▶ **Scripts that build scenes**
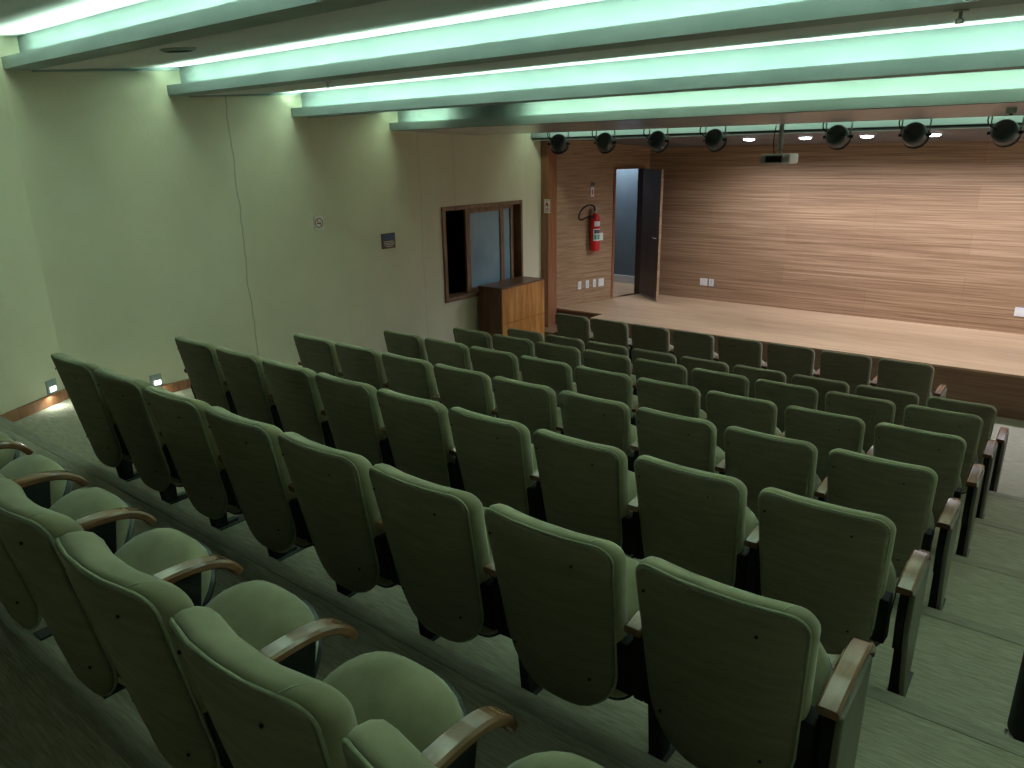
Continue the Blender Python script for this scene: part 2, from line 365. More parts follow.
# ceiling: saw-tooth bays with light coves
XL = -7.3
n = 9
for i, (by, bz) in enumerate(BEAM):
    fy = by + .14                                         # face of the cove
    topz = (BEAM[i][1] + .245) if i < 5 else .52
    nxt = BEAM[i + 1] if i < 5 else None
    n += 1
    pts = [(by, bz), (by, bz + .085), (by + .018, bz + .085), (by + .018, bz + .018), (fy, bz + .018), (fy, topz), (fy + .06, topz), (fy + .06, bz + .0)]
    if i == 5: pts = pts[:6] + [(8.03, .52), (8.03, .40), (fy + .05, .40), (fy + .05, bz + .018)]
    if i < 5:
        bm = new(); prism_yz(bm, pts, XL, XR)
        struct('trim_cove_%d' % i, bm, 'cove')
        bm = new()                                        # sloping ceiling up to the next face
        ny, nz = nxt; tz = (nz + .245) if i < 4 else .52
        prism_yz(bm, [(fy + .06, bz + .0), (ny + .14, tz), (ny + .14, tz + .06), (fy + .06, bz + .10)], XL, XR)
        struct('ceiling_bay_%d' % i, bm, 'ceil')
bm = new(); prism_yz(bm, [(-2.4, .95), (-.02, 1.215), (-.02, 1.3), (-2.4, 1.3)], XL, XR); struct('ceiling_rear', bm, 'ceil')
by, bz = BEAM[5]
bm = new(); prism_yz(bm, [(by, bz), (by, bz + .085), (by + .018, bz + .085), (by + .018, bz + .018), (by + .14, bz + .018), (by + .14, .52), (by + .20, .52), (by + .20, bz + .006)], XL, XR)
struct('trim_cove_5', bm, 'cove')
bm = new(); prism_yz(bm, [(by + .02, bz - .004), (7.95, .235), (7.95, .32), (7.90, .32), (7.90, .27), (by + .2, bz + .018)], XL, XR)
struct('ceiling_soffit', bm, 'soffit')
bm = new(); bx(bm, XL, XR, by + .2, 9.3, .56, .62); struct('ceiling_slot', bm, 'ceil')
bm = new(); prism_yz(bm, [(9.12, .205), (9.12, .56), (9.30, .56), (9.30, .165), (9.15, .165), (9.15, .205)], XL, XR); struct('trim_curtain_box', bm, 'cove')
bm = new(); bx(bm, XL, XR, 9.135, 9.140, .188, .196); struct('trim_curtain_rail', bm, 'black')  # thin black strip running along the step of the box
bm = new(); prism_yz(bm, [(9.30, .19), (9.30, .23), (9.40, .26), (9.40, stage_ceil(9.4))], XL, XR); bm.free()
bm = new(); prism_yz(bm, [(9.30, stage_ceil(9.3)), (11.65, stage_ceil(11.65)), (11.65, .5), (9.30, .5)], XL, XR); struct('ceiling_stage', bm, 'stageceil')
bm = new(); bx(bm, XL - .9, XR, 6.4, 13.2, .63, .7); struct('ceiling_void', bm, 'dark')
for i, (ya, za, yb, zb) in enumerate(((2.66, .70, 3.86, .79), (3.95, .565, 5.16, .64), (5.25, .41, 6.5, .51))):   # plaster cornice strip along the wall
    bm = new(); xa = wall_pt(ya) - .01; xb = wall_pt(yb) - .01
    v = [bm.verts.new(p) for p in ((xa, ya, za - .02), (xa + .07, ya, za - .02), (xb + .07, yb, zb - .02), (xb, yb, zb - .02), (xa, ya, za + .02), (xa + .07, ya, za + .02), (xb + .07, yb, zb + .02), (xb, yb, zb + .02))]
    for q in ((0, 3, 2, 1), (4, 5, 6, 7), (0, 1, 5, 4), (1, 2, 6, 5), (2, 3, 7, 6), (3, 0, 4, 7)): bm.faces.new([v[k] for k in q])
    struct('trim_cornice_%d' % i, bm, 'cove')

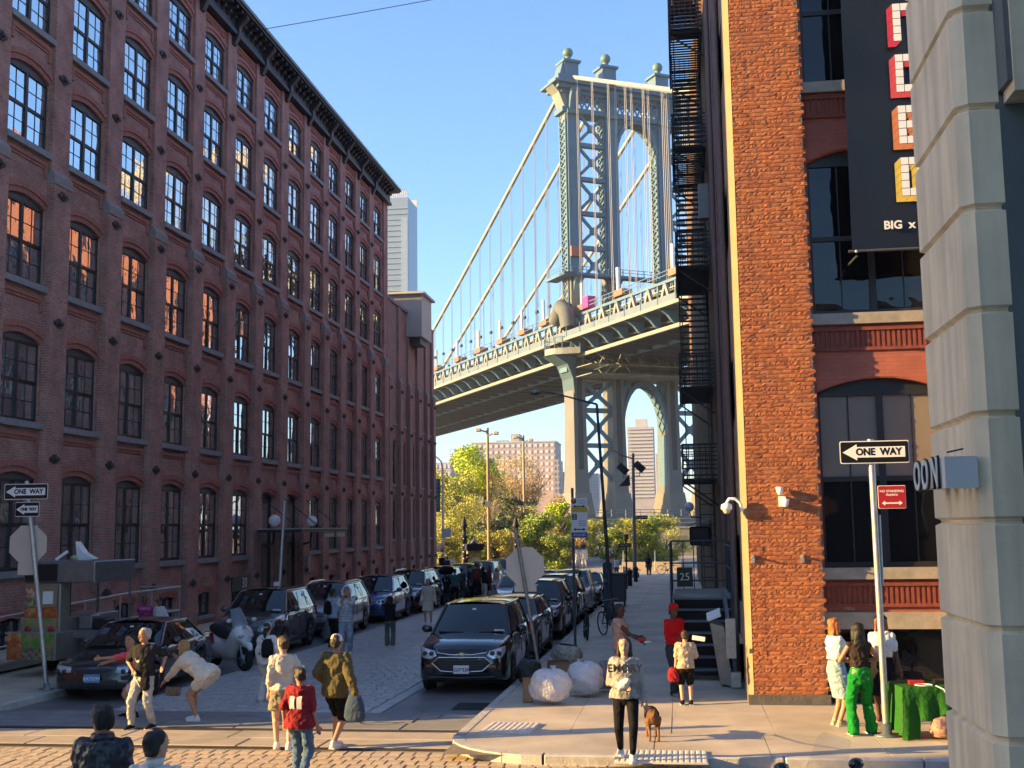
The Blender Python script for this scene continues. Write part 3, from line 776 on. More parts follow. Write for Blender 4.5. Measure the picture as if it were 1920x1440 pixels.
# rough brick pier at the corner: the lowest 300 bricks one by one
PWID = 1.25
MB().box(0, PWID, .016, 6, -.2, RTOP).build('pier_core', mat('pier_mortar', (.50, .29, .17), .95, var=.3, scale=10, bump=.5, bscale=60), RB)
M_PIERS = [mat('pier_brick_%d' % i, c, .9, var=.2, scale=30, bump=.5, bscale=70, dist=.012) for i, c in enumerate(((.34, .112, .044), (.30, .098, .041), (.37, .128, .05), (.26, .083, .038)))]
def rough_brick(w, h, rnd):
    nx, nz = 4, 2; g = {}
    vs, fs = [], []
    for j in range(nz+1):
        for i in range(nx+1):
            e = (i in (0, nx)) or (j in (0, nz))
            x = -w/2 + w*i/nx + rnd.uniform(-.007, .007); z = -h/2 + h*j/nz + rnd.uniform(-.006, .006)
            y = rnd.uniform(-.002, .004) + (rnd.uniform(.003, .009) if e else 0)
            if rnd.random() < .05: y += .008
            g[i, j] = len(vs); vs.append((x, y, z))
    for j in range(nz):
        for i in range(nx): fs.append((g[i,j], g[i+1,j], g[i+1,j+1], g[i,j+1]))
    rim = [(i, 0) for i in range(nx)] + [(nx, j) for j in range(nz)] + [(i, nz) for i in range(nx, 0, -1)] + [(0, j) for j in range(nz, 0, -1)]
    n0 = len(vs)
    for k in rim: v = vs[g[k]]; vs.append((v[0], .06, v[2]))
    for k in range(len(rim)): fs.append((g[rim[k]], n0+k, n0+(k+1) % len(rim), g[rim[(k+1) % len(rim)]]))
    return vs, fs
rnd = random.Random(3)
var_f = [rough_brick(.198, .064, rnd) for _ in range(10)]; var_h = [rough_brick(.094, .064, rnd) for _ in range(7)]
vm_f = []; vm_h = []
for src, dst in ((var_f, vm_f), (var_h, vm_h)):
    for k, (v, f) in enumerate(src): dst.append(MB().add(v, f).mesh('brick', M_PIERS[k % 4]))
stuff = MB(); nb = 0; z = .30; row = 0
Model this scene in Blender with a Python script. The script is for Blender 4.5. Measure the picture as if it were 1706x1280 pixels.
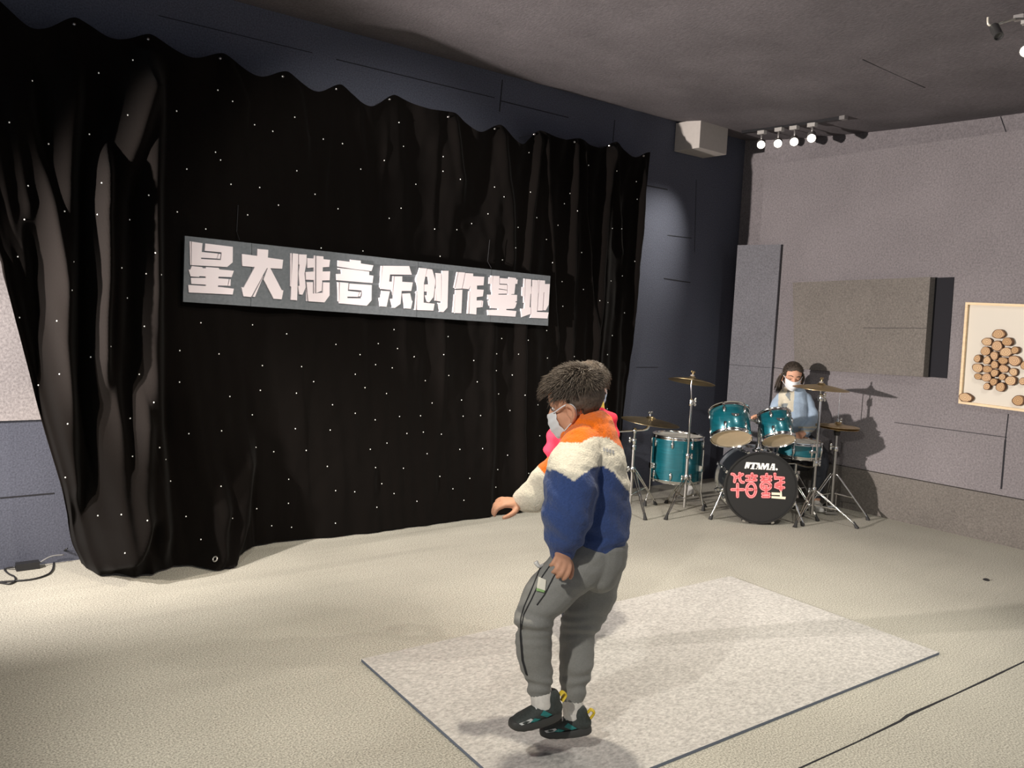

▶ **Given problem**
The records above must be printed exactly; the pictures stay out.

▶ **Exercise solution**
Continue the Blender Python script for this scene: part 2, from line 365. More parts follow.
# ceiling: saw-tooth bays with light coves
XL = -7.3
n = 9
for i, (by, bz) in enumerate(BEAM):
    fy = by + .14                                         # face of the cove
    topz = (BEAM[i][1] + .245) if i < 5 else .52
    nxt = BEAM[i + 1] if i < 5 else None
    n += 1
    pts = [(by, bz), (by, bz + .085), (by + .018, bz + .085), (by + .018, bz + .018), (fy, bz + .018), (fy, topz), (fy + .06, topz), (fy + .06, bz + .0)]
    if i == 5: pts = pts[:6] + [(8.03, .52), (8.03, .40), (fy + .05, .40), (fy + .05, bz + .018)]
    if i < 5:
        bm = new(); prism_yz(bm, pts, XL, XR)
        struct('trim_cove_%d' % i, bm, 'cove')
        bm = new()                                        # sloping ceiling up to the next face
        ny, nz = nxt; tz = (nz + .245) if i < 4 else .52
        prism_yz(bm, [(fy + .06, bz + .0), (ny + .14, tz), (ny + .14, tz + .06), (fy + .06, bz + .10)], XL, XR)
        struct('ceiling_bay_%d' % i, bm, 'ceil')
bm = new(); prism_yz(bm, [(-2.4, .95), (-.02, 1.215), (-.02, 1.3), (-2.4, 1.3)], XL, XR); struct('ceiling_rear', bm, 'ceil')
by, bz = BEAM[5]
bm = new(); prism_yz(bm, [(by, bz), (by, bz + .085), (by + .018, bz + .085), (by + .018, bz + .018), (by + .14, bz + .018), (by + .14, .52), (by + .20, .52), (by + .20, bz + .006)], XL, XR)
struct('trim_cove_5', bm, 'cove')
bm = new(); prism_yz(bm, [(by + .02, bz - .004), (7.95, .235), (7.95, .32), (7.90, .32), (7.90, .27), (by + .2, bz + .018)], XL, XR)
struct('ceiling_soffit', bm, 'soffit')
bm = new(); bx(bm, XL, XR, by + .2, 9.3, .56, .62); struct('ceiling_slot', bm, 'ceil')
bm = new(); prism_yz(bm, [(9.12, .205), (9.12, .56), (9.30, .56), (9.30, .165), (9.15, .165), (9.15, .205)], XL, XR); struct('trim_curtain_box', bm, 'cove')
bm = new(); bx(bm, XL, XR, 9.135, 9.140, .188, .196); struct('trim_curtain_rail', bm, 'black')  # thin black strip running along the step of the box
bm = new(); prism_yz(bm, [(9.30, .19), (9.30, .23), (9.40, .26), (9.40, stage_ceil(9.4))], XL, XR); bm.free()
bm = new(); prism_yz(bm, [(9.30, stage_ceil(9.3)), (11.65, stage_ceil(11.65)), (11.65, .5), (9.30, .5)], XL, XR); struct('ceiling_stage', bm, 'stageceil')
bm = new(); bx(bm, XL - .9, XR, 6.4, 13.2, .63, .7); struct('ceiling_void', bm, 'dark')
for i, (ya, za, yb, zb) in enumerate(((2.66, .70, 3.86, .79), (3.95, .565, 5.16, .64), (5.25, .41, 6.5, .51))):   # plaster cornice strip along the wall
    bm = new(); xa = wall_pt(ya) - .01; xb = wall_pt(yb) - .01
    v = [bm.verts.new(p) for p in ((xa, ya, za - .02), (xa + .07, ya, za - .02), (xb + .07, yb, zb - .02), (xb, yb, zb - .02), (xa, ya, za + .02), (xa + .07, ya, za + .02), (xb + .07, yb, zb + .02), (xb, yb, zb + .02))]
    for q in ((0, 3, 2, 1), (4, 5, 6, 7), (0, 1, 5, 4), (1, 2, 6, 5), (2, 3, 7, 6), (3, 0, 4, 7)): bm.faces.new([v[k] for k in q])
    struct('trim_cornice_%d' % i, bm, 'cove')

The Blender Python script for this scene continues. Write part 3, from line 776 on. More parts follow. Write for Blender 4.5. Measure the picture as if it were 1920x1440 pixels.
# rough brick pier at the corner: the lowest 300 bricks one by one
PWID = 1.25
MB().box(0, PWID, .016, 6, -.2, RTOP).build('pier_core', mat('pier_mortar', (.50, .29, .17), .95, var=.3, scale=10, bump=.5, bscale=60), RB)
M_PIERS = [mat('pier_brick_%d' % i, c, .9, var=.2, scale=30, bump=.5, bscale=70, dist=.012) for i, c in enumerate(((.34, .112, .044), (.30, .098, .041), (.37, .128, .05), (.26, .083, .038)))]
def rough_brick(w, h, rnd):
    nx, nz = 4, 2; g = {}
    vs, fs = [], []
    for j in range(nz+1):
        for i in range(nx+1):
            e = (i in (0, nx)) or (j in (0, nz))
            x = -w/2 + w*i/nx + rnd.uniform(-.007, .007); z = -h/2 + h*j/nz + rnd.uniform(-.006, .006)
            y = rnd.uniform(-.002, .004) + (rnd.uniform(.003, .009) if e else 0)
            if rnd.random() < .05: y += .008
            g[i, j] = len(vs); vs.append((x, y, z))
    for j in range(nz):
        for i in range(nx): fs.append((g[i,j], g[i+1,j], g[i+1,j+1], g[i,j+1]))
    rim = [(i, 0) for i in range(nx)] + [(nx, j) for j in range(nz)] + [(i, nz) for i in range(nx, 0, -1)] + [(0, j) for j in range(nz, 0, -1)]
    n0 = len(vs)
    for k in rim: v = vs[g[k]]; vs.append((v[0], .06, v[2]))
    for k in range(len(rim)): fs.append((g[rim[k]], n0+k, n0+(k+1) % len(rim), g[rim[(k+1) % len(rim)]]))
    return vs, fs
rnd = random.Random(3)
var_f = [rough_brick(.198, .064, rnd) for _ in range(10)]; var_h = [rough_brick(.094, .064, rnd) for _ in range(7)]
vm_f = []; vm_h = []
for src, dst in ((var_f, vm_f), (var_h, vm_h)):
    for k, (v, f) in enumerate(src): dst.append(MB().add(v, f).mesh('brick', M_PIERS[k % 4]))
stuff = MB(); nb = 0; z = .30; row = 0
Model this scene in Blender with a Python script. The script is for Blender 4.5. Measure the picture as if it were 1706x1280 pixels.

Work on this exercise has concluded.